The study’s publication has been made possible in cooperation with the Integrated Development Studies Institute (IDSI).



Copies of the book are available from CenPEG (email: cenpeg.info@gmail.com CC info@cenpeg.org) as well Solidaridad Bookshop (Padre Faura St., Manila), and other outlets.


Excerpts from the book:

In addressing the SCS dispute, the ASEAN and China may consider some broad policy guidelines distilled from the ongoing negotiations and related policy debates. Ideally, the problem should be approached via a multilateral framework consistent with ASEAN norms and policy-making procedures. However, a bilateral approach to addressing the problem is not necessarily inconsistent with the long term goal of a multilateral solution. Temario C. Rivera, The ASEAN, China and the United States: Challenges to Regional Order In China, although the field of complex foreign policy has involved a dynamic and omnidirectional interaction ultimately all CPC organs, government agencies and PLA departments as well as think tanks, universities, state-owned enterprises (SOEs), media organizations, and China’s 700 million netizens – have to defer to the CPC leadership. Bobby M. Tuazon, Duterte’s “Pivot to China”: Independent Foreign Policy?

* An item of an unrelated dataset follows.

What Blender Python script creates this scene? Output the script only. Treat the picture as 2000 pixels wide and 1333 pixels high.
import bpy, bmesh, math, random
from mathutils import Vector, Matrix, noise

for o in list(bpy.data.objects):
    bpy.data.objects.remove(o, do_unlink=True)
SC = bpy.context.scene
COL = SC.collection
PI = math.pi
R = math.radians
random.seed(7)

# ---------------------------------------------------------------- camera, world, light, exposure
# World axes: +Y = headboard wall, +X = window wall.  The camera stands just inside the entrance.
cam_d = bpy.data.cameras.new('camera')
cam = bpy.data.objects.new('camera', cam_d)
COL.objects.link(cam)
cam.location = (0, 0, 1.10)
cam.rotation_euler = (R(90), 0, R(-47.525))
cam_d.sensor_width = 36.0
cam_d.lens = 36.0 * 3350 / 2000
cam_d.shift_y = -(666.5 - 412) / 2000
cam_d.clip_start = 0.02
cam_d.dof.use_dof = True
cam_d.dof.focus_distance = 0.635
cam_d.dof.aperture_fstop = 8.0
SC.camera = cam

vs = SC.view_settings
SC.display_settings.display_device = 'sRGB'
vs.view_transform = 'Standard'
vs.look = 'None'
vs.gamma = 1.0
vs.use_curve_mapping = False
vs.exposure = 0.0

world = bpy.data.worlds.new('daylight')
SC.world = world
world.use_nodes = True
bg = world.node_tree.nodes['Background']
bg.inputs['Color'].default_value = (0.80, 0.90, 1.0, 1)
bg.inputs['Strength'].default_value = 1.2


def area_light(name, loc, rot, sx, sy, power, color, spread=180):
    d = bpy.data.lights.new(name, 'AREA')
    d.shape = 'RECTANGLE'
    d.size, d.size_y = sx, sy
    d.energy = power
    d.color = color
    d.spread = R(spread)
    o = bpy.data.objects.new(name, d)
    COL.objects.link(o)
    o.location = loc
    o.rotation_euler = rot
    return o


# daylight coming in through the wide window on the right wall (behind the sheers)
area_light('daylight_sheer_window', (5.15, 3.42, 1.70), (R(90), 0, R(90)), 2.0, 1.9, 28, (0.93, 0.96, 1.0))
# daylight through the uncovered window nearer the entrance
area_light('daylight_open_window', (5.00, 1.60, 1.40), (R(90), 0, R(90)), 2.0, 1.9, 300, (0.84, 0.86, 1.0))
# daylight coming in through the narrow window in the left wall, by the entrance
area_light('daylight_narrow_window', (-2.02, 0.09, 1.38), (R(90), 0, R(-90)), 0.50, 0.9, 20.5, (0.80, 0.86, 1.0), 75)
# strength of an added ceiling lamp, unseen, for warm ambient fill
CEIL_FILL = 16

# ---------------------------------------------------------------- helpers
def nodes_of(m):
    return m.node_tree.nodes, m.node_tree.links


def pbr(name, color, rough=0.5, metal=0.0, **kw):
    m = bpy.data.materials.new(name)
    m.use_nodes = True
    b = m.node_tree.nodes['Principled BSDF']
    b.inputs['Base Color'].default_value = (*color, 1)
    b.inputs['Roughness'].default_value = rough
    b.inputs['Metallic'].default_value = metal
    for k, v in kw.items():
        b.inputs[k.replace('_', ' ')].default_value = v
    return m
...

The unity of enlightened leaders, diplomats, legislators, academics, the military establishment, business sector, and other sectors, in support of initiatives to enforce 1987 Constitution, is essential for the emergence of an independent foreign and security policy as a powerful instrument of an independent people. Roland G. Simbulan, Philippine-U.S. Security Relations and the West Philippine Sea.